A recent ruling by the Environmental Protection Agency’s Environmental Appeals Board to block a permit that the agency last year granted the Deseret Power Electric Cooperative for a new coal-fired unit could have far-reaching implications for as many as 100 coal-fired power plants seeking air permits in the U.S.

The Sierra Club had asked the board to review a prevention of significant deterioration (PSD) permit issued to the Deseret Co-op on Aug. 30, 2007, by the EPA’s Region 8—the agency’s arm serving Colorado, Montana, North Dakota, South Dakota, Utah, and Wyoming. That permit would have authorized Deseret to build a new 110-MW waste-coal-fired facility at its existing 468-MW Bonanza Power Plant in Utah.

The group argued that the region’s permitting decision violated sections 165(a)(4) and 169(3) of the Clean Air Act (CAA), because it failed to apply the best available control technology (BACT) to limit carbon dioxide emissions from the facility, a measure the EPA otherwise mandates for pollutants such as SOx, NOx, and mercury emissions.

The EPA was obligated to consider carbon dioxide a pollutant per the U.S. Supreme Court’s April 2007 decision in Massachusetts v. EPA (PDF), the group contended. In that decision, the Supreme Court established carbon dioxide could be designated an “air pollutant” within the meaning of the CAA. The CAA’s call for BACT emission limits for “each pollutant subject to regulation under the [CAA],” was “plain and unambiguous,” the group said, and the EPA’s permit had therefore violated that requirement.
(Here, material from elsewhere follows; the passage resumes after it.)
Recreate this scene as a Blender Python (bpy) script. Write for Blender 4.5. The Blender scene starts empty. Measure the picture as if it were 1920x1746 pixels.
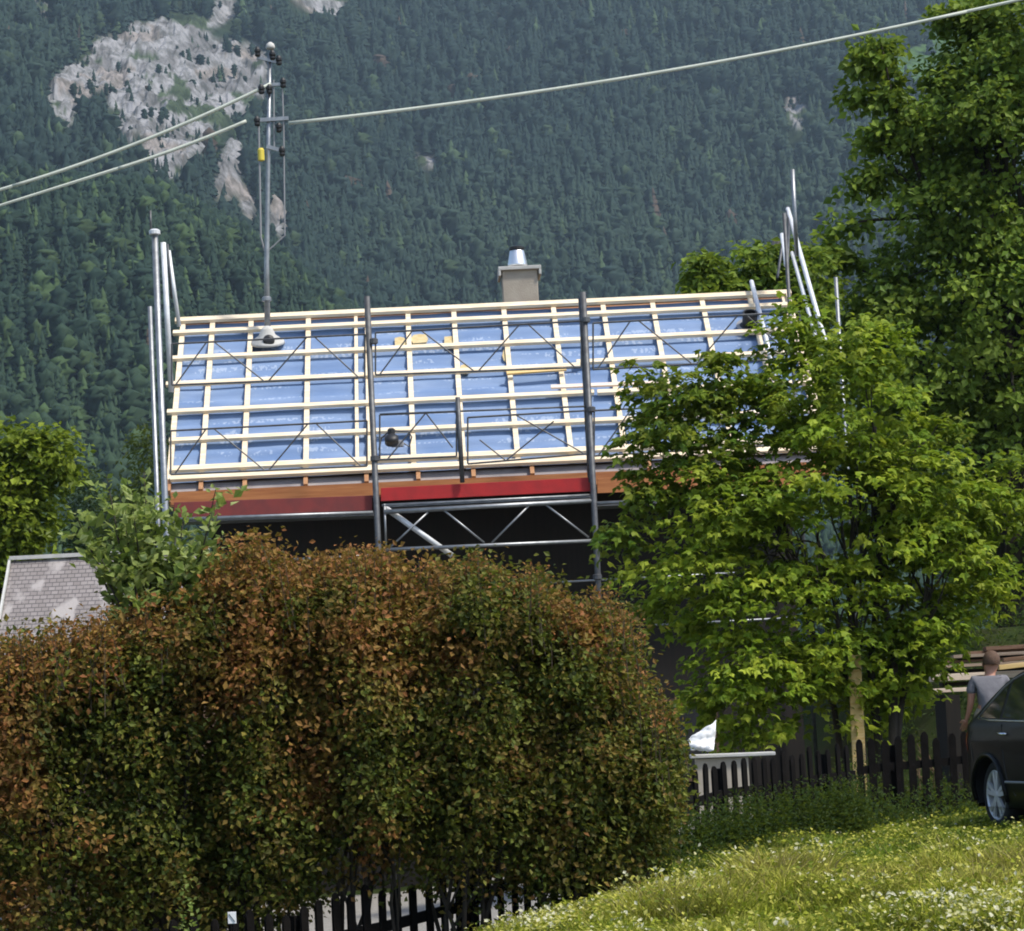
import bpy, math, random
import numpy as np
from mathutils import Vector, Matrix

random.seed(7)
RNG = np.random.default_rng(11)
scene = bpy.context.scene
COL = scene.collection

# ------------------------------------------------------------------ camera
FPX, W0, H0 = 5280.0, 1920.0, 1746.0
EYE = np.array([0.0, 0.0, 1.6])
PITCH, ROLL = math.atan(473.0 / FPX), 0.05
_F = np.array([0, math.cos(PITCH), math.sin(PITCH)])
_up0 = np.array([0, -math.sin(PITCH), math.cos(PITCH)])
_X = np.array([1.0, 0, 0])
_R = math.cos(ROLL) * _X - math.sin(ROLL) * _up0
_U = math.sin(ROLL) * _X + math.cos(ROLL) * _up0
cd = bpy.data.cameras.new("camera")
cd.sensor_fit = 'HORIZONTAL'
cd.sensor_width = 36.0
cd.lens = 36.0 * FPX / W0
cd.clip_start, cd.clip_end = 0.5, 9000.0
cam = bpy.data.objects.new("camera", cd)
COL.objects.link(cam)
cam.matrix_world = Matrix(((_R[0], _U[0], -_F[0], EYE[0]), (_R[1], _U[1], -_F[1], EYE[1]),
                           (_R[2], _U[2], -_F[2], EYE[2]), (0, 0, 0, 1)))
scene.camera = cam

# ------------------------------------------------------------------ light
SUN_EL, SUN_AZ = math.radians(56), math.radians(122)   # azimuth measured from +Y (ahead) clockwise towards +X
world = bpy.data.worlds.new("World")
scene.world = world
world.use_nodes = True
wn = world.node_tree
wn.nodes.clear()
sky = wn.nodes.new('ShaderNodeTexSky')
sky.sky_type = 'NISHITA'
sky.sun_disc = False
sky.sun_elevation = SUN_EL
sky.sun_rotation = SUN_AZ
sky.air_density, sky.dust_density, sky.ozone_density = 1.0, 1.5, 1.0
bg = wn.nodes.new('ShaderNodeBackground')
bg.inputs['Strength'].default_value = 0.15
wo = wn.nodes.new('ShaderNodeOutputWorld')
wn.links.new(sky.outputs[0], bg.inputs['Color'])
wn.links.new(bg.outputs[0], wo.inputs['Surface'])
sl = bpy.data.lights.new("sun", 'SUN')
sl.energy = 3.4
sl.angle = math.radians(6)
sl.color = (1.0, 0.95, 0.86)
sun = bpy.data.objects.new("sun", sl)
COL.objects.link(sun)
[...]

But Region 8 disagreed that the statutory text had plain meaning. “EPA has historically interpreted the term ‘subject to regulation under the Act’ to describe pollutants that are presently subject to a statutory or regulatory provision that requires actual control of emissions of that pollutant,” it said in an administrative record. It further contended that, notwithstanding the Supreme Court’s decision, the EPA did not have the authority to impose a carbon dioxide BACT limit because regulations only required monitoring and reporting of carbon dioxide emissions—not actual control.

Almost a year since the appellate board granted the Sierra Club’s petition to review the permit, on Thursday, it sent the permit back to the regional EPA office to decide whether or not to impose a carbon dioxide BACT limit, and to develop an adequate record for that decision.
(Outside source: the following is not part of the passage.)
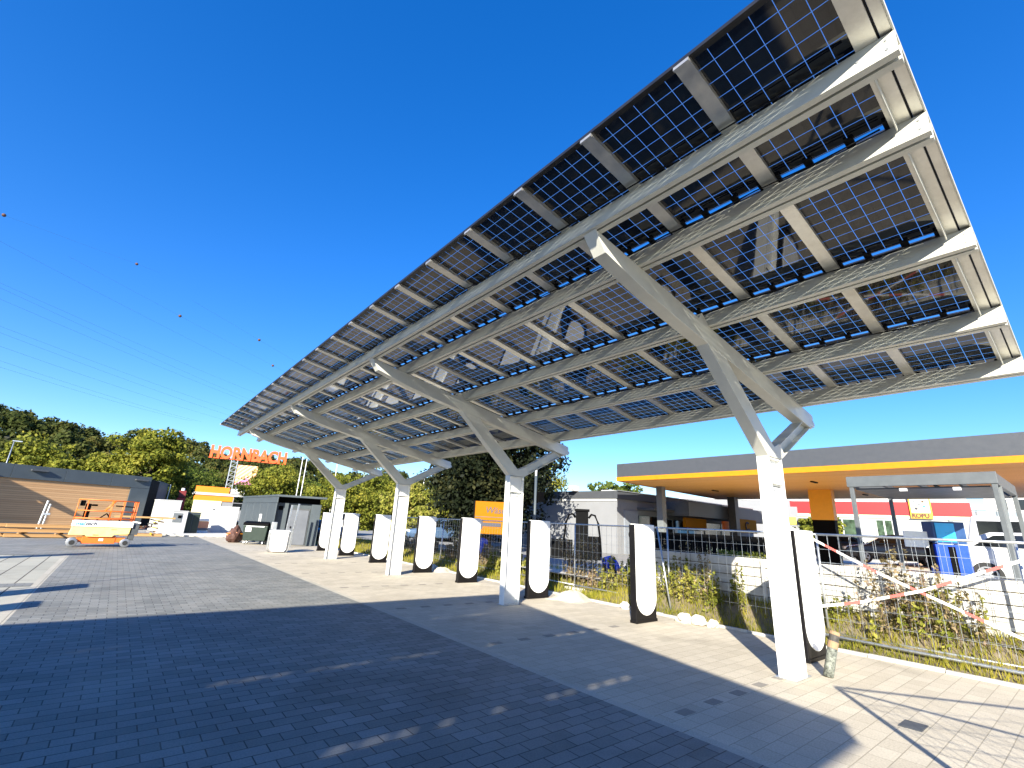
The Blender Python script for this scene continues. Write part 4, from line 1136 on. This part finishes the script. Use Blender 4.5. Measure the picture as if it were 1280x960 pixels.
# ------------------------------------------------------------------ amber arrow sign
sg = thing('arrow_sign', 'amber box sign with dark writing and an arrow pointing left', 'sign', (14.85, 21.35, .4), math.atan2(-1.45, 1.75))
MB().box(0, 2.35, 0, .8, .95, 2.62).build('box', M['sign_orange'], sg, .01)
MB().box(-.02, .06, -.04, .82, 0, 2.64).box(2.33, 2.42, .78, .86, 0, 2.64).build('post', M['black'], sg)
text('lettering', 'Wäsche', .46, M['text_dark'], sg, (.62, -.005, 2.02), (R(90), 0, 0), .004, .005, 'LEFT', 1, .15)
MB().box(0, 2.35, -.012, 0, 1.80, 1.83).build('divider', M['dark_grey'], sg)
b = MB().prism([(.28, -.012, 1.42), (.52, -.012, 1.72), (.52, -.012, 1.52), (1.5, -.012, 1.52), (1.5, -.012, 1.33), (.52, -.012, 1.33), (.52, -.012, 1.12)], (0, .01, 0)).build('arrow', M['text_dark'], sg)
bt = MB().prism([(-.18, 0, 0), (.2, 0, 0), (.16, 0, .9), (-.1, 0, 1.0)], (0, .25, 0)).build('blue_tarp', M['blue'], bevel=.05)
bt.location = (12.35, 16.75, .3); tag(bt, 'bright blue sheet hanging behind the fence below the amber sign', 'sheet')
bb = thing('blue_bag', 'crumpled blue bag with pale marks in the weeds before the grey building', 'bag', (12.55, 10.25, .42))
rk = rock('body', (0, 0, .3), .27, M['blue'], None, None, 1.2)
rk.parent = bb
tag(bb)

# black charging station with two hanging cables
cs = thing('charging_station', 'tall black charging station with two arched cables by the grey building', 'charging station', (17.7, 16.15, .42), R(-48))
MB().box(-.3, .3, -.2, .3, 0, 2.25).build('cabinet', M['black'], cs, .02)
MB().box(-.36, .36, -.26, .34, 2.25, 2.36).build('top', M['black'], cs, .01)
for s in (-1, 1):
    MB().tube([(s * .32, 0, 1.95), (s * .45, -.03, 2.12), (s * .62, -.05, 2.08), (s * .78, -.06, 1.7), (s * .86, -.06, 1.0), (s * .9, -.06, .2)], .05, 8).build('cable', M['black'], cs, smooth=True)
lw = MB().box(-1.4, -.35, 0, .5, 0, .9).box(.4, 1.0, .2, .7, 0, 1.1).build('utility_box', M['black'], bevel=.02)
lw.location = (17.7, 16.3, .42); lw.rotation_euler = (0, 0, R(-48)); tag(lw, 'low black utility boxes on both sides of the charging station', 'utility box')
vc = thing('air_station', 'black hose reel on a stand before the grey building door', 'hose reel', (20.5, 15.1, .45), R(-45))
b = MB(); 
b.tube([(.28 * math.cos(t * .2618), 0, 1.25 + .28 * math.sin(t * .2618)) for t in range(25)], .06, 8); b.build('hose', M['black'], vc, smooth=True)
MB().box(-.06, .06, .05, .2, 0, 1.3).build('stand', M['dark_grey'], vc)
MB().box(.1, .9, .1, .5, .0, 1.15).build('box', M['dark_grey'], vc, .01)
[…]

The EPA’s Environmental Appeals Board rejected the Sierra Club’s contention that the phrase “subject to regulation” had plain meaning, though it said the term clearly determined that the region had the discretion under the statute to interpret it. It also rejected the region’s argument that “subject to regulation” had any binding historical interpretation.

The board told the EPA that it recognized this is an issue of “national scope that has implications far beyond this individual permitting proceeding.” It therefore advised the EPA to deal with the issue on a nationwide scale rather than through the specific proceeding concerned with the Deseret permit.
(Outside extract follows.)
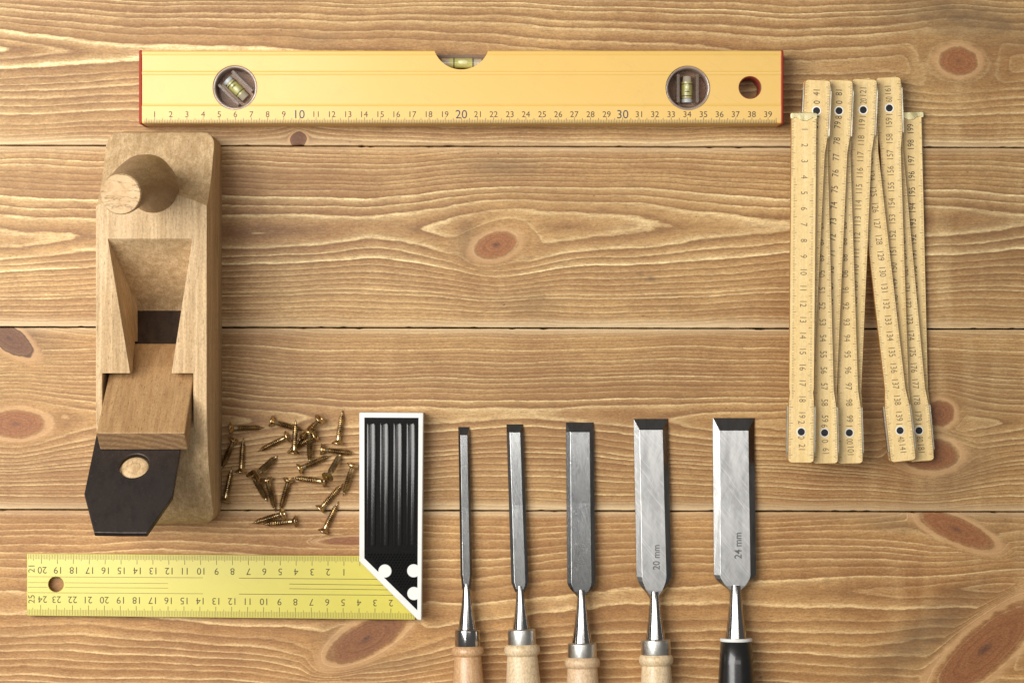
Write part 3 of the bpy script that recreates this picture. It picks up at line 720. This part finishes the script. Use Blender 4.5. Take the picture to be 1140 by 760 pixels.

Industry experts agreed that until the EPA does make a decision, the ruling could stymie permit applications for many proposed coal-fired facilities.

Another implication is that the decision will “embolden” lawsuits challenging construction of new power plants, as Michael Gerrard, a lawyer and author of Global Climate Change and the Law, told the Associated Press. “It means that the appeals board recognizes that carbon dioxide regulation of power plants is a very live and open issue. It does not ban them. It puts a cloud over them, by making it clear that this is a real issue,” Gerrard said.

Faced with regulatory uncertainties, the construction of coal plants in the U.S. has already slowed tremendously, and many proposed projects have been abandoned or delayed.

According to statistics compiled in June 2008 by the National Energy Technology Laboratory (PDF), the 3,079 MW of new added coal-fired capacity installed in the past three and a half years (800 MW per year) is only 11% of the 27,218 MW of progressing plants that are proposed to be operational in the next three and a half years.

NETL also found that in the first six months of this year alone, 3,853 MW of new capacity had been proposed while 4,133 MW was removed. Of the removed projects during that timeframe, only 590 MW became operational, whereas 3,543 MW were canceled.